## WHAT THIS TASK INVOLVES
From the very first line of the data to the line containing "lowest panel corner", retype everything exactly, leaving the pictures behind.

## SUPPLIED INFORMATION
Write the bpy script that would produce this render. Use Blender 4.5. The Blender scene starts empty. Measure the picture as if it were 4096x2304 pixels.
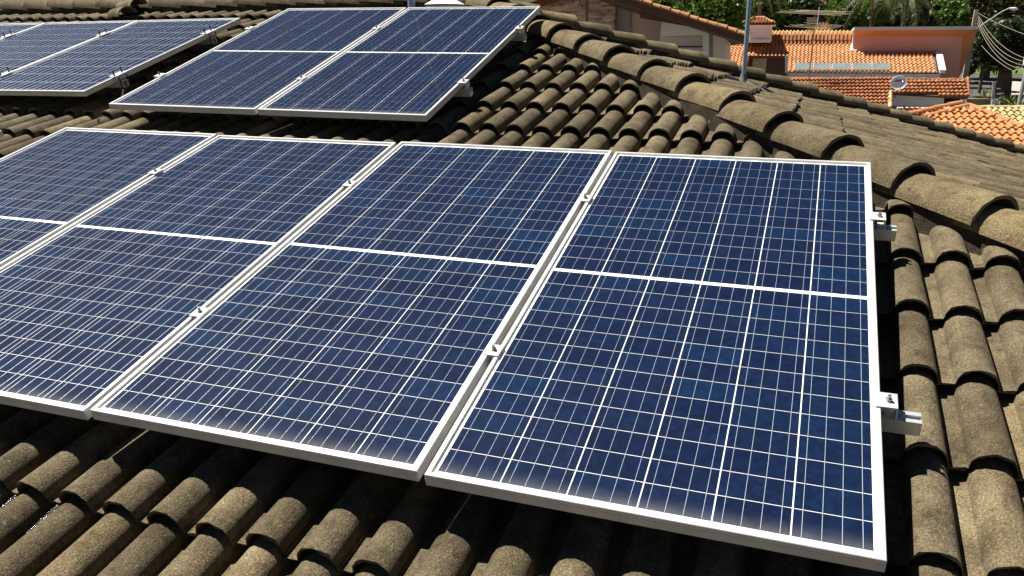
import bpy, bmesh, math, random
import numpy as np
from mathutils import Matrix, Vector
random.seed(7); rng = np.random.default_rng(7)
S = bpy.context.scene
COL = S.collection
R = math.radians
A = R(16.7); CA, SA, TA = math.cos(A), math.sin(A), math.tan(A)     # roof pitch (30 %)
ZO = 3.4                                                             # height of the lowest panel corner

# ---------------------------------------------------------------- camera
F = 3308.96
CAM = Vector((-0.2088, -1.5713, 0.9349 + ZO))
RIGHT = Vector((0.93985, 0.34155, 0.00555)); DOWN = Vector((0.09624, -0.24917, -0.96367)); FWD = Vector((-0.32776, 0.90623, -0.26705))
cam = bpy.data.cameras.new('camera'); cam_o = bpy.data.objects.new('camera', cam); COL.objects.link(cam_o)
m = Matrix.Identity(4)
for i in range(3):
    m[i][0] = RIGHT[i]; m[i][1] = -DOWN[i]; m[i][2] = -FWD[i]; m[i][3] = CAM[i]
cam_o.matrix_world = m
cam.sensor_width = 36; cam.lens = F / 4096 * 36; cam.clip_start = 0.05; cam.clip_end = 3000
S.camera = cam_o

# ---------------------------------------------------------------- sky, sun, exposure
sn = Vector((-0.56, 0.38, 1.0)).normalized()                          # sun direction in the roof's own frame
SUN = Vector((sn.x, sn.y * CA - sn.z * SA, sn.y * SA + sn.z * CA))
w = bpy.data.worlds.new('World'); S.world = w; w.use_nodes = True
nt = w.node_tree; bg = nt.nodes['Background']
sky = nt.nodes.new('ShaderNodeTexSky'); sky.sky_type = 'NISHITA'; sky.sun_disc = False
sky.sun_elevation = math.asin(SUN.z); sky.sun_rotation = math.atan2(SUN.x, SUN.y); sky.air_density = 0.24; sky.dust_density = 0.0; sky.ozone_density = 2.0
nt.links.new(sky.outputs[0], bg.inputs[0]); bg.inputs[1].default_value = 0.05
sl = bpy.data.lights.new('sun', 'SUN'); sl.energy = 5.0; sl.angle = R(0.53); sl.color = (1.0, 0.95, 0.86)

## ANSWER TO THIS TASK
Write the bpy script that would produce this render. Use Blender 4.5. The Blender scene starts empty. Measure the picture as if it were 4096x2304 pixels.
import bpy, bmesh, math, random
import numpy as np
from mathutils import Matrix, Vector
random.seed(7); rng = np.random.default_rng(7)
S = bpy.context.scene
COL = S.collection
R = math.radians
A = R(16.7); CA, SA, TA = math.cos(A), math.sin(A), math.tan(A)     # roof pitch (30 %)
ZO = 3.4                                                             # height of the lowest panel corner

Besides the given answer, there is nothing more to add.